::: DATA TO USE :::

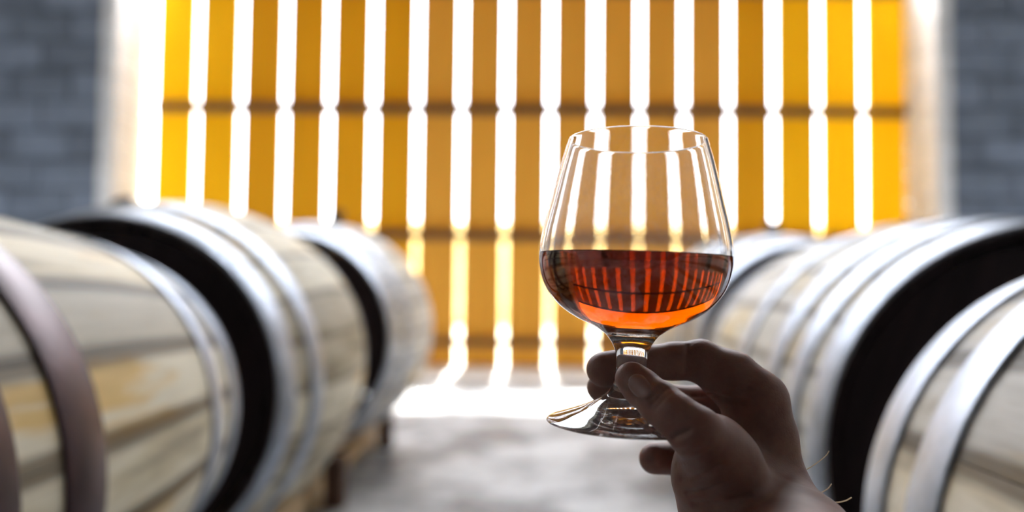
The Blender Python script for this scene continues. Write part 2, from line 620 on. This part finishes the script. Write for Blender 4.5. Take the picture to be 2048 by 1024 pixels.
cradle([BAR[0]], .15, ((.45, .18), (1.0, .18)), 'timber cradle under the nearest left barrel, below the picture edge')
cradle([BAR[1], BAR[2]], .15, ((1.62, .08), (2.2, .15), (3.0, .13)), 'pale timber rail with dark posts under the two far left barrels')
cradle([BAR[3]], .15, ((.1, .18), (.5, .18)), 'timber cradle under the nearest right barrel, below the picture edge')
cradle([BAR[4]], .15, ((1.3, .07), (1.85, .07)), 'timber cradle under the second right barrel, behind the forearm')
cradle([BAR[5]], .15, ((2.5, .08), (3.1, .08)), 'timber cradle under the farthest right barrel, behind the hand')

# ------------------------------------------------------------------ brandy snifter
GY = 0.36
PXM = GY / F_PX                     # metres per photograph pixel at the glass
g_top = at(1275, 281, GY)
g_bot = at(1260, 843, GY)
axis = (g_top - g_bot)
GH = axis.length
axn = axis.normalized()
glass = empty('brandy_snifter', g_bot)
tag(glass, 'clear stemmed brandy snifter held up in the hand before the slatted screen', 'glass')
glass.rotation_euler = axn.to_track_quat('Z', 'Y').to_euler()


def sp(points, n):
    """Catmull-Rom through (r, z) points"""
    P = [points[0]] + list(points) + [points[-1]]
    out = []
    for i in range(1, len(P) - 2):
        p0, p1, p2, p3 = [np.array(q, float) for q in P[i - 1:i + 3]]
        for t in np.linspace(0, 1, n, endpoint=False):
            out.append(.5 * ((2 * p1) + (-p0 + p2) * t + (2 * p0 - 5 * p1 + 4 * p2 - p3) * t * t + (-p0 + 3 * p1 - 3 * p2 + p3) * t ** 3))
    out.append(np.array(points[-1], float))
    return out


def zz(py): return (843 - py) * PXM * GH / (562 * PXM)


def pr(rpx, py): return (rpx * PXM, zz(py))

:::
::: DATA TO USE :::

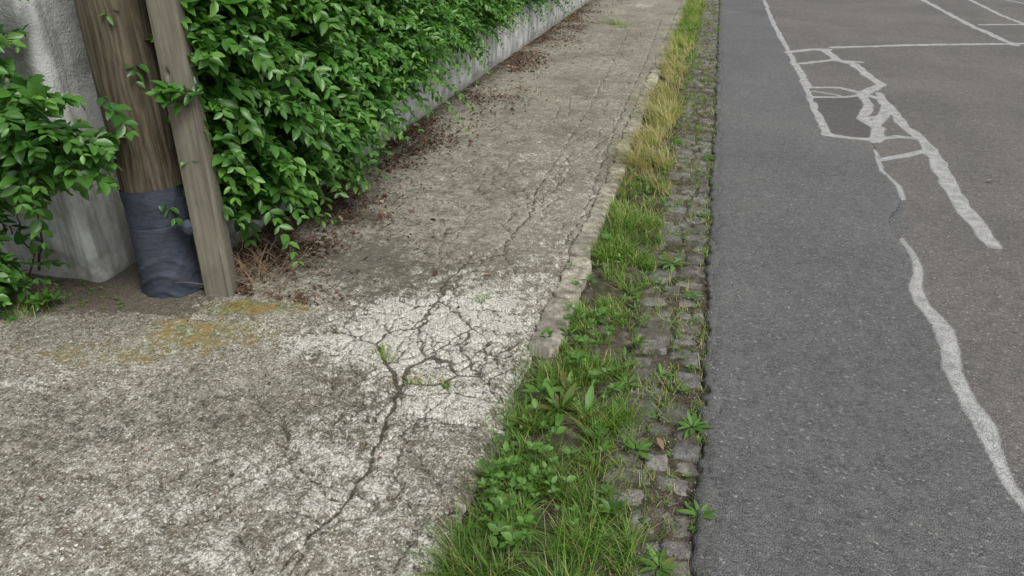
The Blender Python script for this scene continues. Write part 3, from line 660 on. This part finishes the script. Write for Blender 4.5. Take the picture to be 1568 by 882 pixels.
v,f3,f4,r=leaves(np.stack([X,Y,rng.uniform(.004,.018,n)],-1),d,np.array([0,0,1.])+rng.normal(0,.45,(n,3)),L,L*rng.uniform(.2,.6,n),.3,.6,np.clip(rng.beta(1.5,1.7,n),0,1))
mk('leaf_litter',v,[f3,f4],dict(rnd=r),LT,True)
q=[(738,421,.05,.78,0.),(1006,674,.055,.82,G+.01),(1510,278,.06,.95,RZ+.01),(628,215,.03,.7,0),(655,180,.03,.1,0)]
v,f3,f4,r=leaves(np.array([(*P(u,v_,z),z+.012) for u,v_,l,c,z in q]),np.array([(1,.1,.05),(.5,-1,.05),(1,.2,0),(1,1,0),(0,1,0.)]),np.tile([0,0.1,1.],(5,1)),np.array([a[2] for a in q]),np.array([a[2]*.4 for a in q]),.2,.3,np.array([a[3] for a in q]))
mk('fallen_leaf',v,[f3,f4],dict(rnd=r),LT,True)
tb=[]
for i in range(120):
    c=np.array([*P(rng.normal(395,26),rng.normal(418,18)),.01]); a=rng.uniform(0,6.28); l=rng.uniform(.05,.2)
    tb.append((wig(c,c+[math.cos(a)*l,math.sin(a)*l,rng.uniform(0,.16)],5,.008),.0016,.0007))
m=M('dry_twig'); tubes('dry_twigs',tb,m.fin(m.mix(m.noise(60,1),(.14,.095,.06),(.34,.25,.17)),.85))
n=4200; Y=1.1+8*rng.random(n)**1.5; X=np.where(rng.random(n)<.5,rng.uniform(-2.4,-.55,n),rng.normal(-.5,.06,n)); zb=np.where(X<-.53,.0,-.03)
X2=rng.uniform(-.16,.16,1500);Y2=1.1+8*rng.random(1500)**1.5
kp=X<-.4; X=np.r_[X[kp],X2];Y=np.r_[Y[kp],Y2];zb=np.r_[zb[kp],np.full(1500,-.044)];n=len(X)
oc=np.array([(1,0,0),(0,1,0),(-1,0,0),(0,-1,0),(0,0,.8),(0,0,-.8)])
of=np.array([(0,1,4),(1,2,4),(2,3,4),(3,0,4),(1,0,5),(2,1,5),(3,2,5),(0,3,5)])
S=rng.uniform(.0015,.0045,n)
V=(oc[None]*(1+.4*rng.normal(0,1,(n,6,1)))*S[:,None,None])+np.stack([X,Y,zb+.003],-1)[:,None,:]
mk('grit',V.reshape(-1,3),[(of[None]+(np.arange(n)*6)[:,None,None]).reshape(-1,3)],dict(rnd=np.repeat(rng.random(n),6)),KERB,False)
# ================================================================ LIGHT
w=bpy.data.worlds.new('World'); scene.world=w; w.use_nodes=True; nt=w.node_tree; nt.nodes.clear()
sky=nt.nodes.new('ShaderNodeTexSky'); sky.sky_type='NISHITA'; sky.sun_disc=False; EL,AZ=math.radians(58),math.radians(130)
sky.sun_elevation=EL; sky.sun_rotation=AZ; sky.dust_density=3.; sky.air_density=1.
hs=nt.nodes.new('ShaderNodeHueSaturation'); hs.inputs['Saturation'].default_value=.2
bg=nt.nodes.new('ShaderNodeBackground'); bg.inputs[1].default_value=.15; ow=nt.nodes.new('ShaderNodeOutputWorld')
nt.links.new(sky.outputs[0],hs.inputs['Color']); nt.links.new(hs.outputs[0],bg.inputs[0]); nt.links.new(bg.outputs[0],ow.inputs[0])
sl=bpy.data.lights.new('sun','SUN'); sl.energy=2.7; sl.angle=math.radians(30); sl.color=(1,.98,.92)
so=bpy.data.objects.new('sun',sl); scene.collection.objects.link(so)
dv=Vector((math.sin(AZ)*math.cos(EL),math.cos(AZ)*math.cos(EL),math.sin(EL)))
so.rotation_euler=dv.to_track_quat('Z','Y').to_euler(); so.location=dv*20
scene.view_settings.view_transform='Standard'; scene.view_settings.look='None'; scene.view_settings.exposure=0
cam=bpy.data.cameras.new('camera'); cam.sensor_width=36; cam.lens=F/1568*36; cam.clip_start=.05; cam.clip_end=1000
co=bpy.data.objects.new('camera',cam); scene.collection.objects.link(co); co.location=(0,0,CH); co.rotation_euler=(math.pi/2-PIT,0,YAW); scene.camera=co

:::

DIRECTION >> In the lines above, find each one with "picture" and list it.

EXERCISE OUTPUT >>
The Blender Python script for this scene continues. Write part 2, from line 620 on. This part finishes the script. Write for Blender 4.5. Take the picture to be 2048 by 1024 pixels.
cradle([BAR[0]], .15, ((.45, .18), (1.0, .18)), 'timber cradle under the nearest left barrel, below the picture edge')
cradle([BAR[3]], .15, ((.1, .18), (.5, .18)), 'timber cradle under the nearest right barrel, below the picture edge')
The Blender Python script for this scene continues. Write part 3, from line 660 on. This part finishes the script. Write for Blender 4.5. Take the picture to be 1568 by 882 pixels.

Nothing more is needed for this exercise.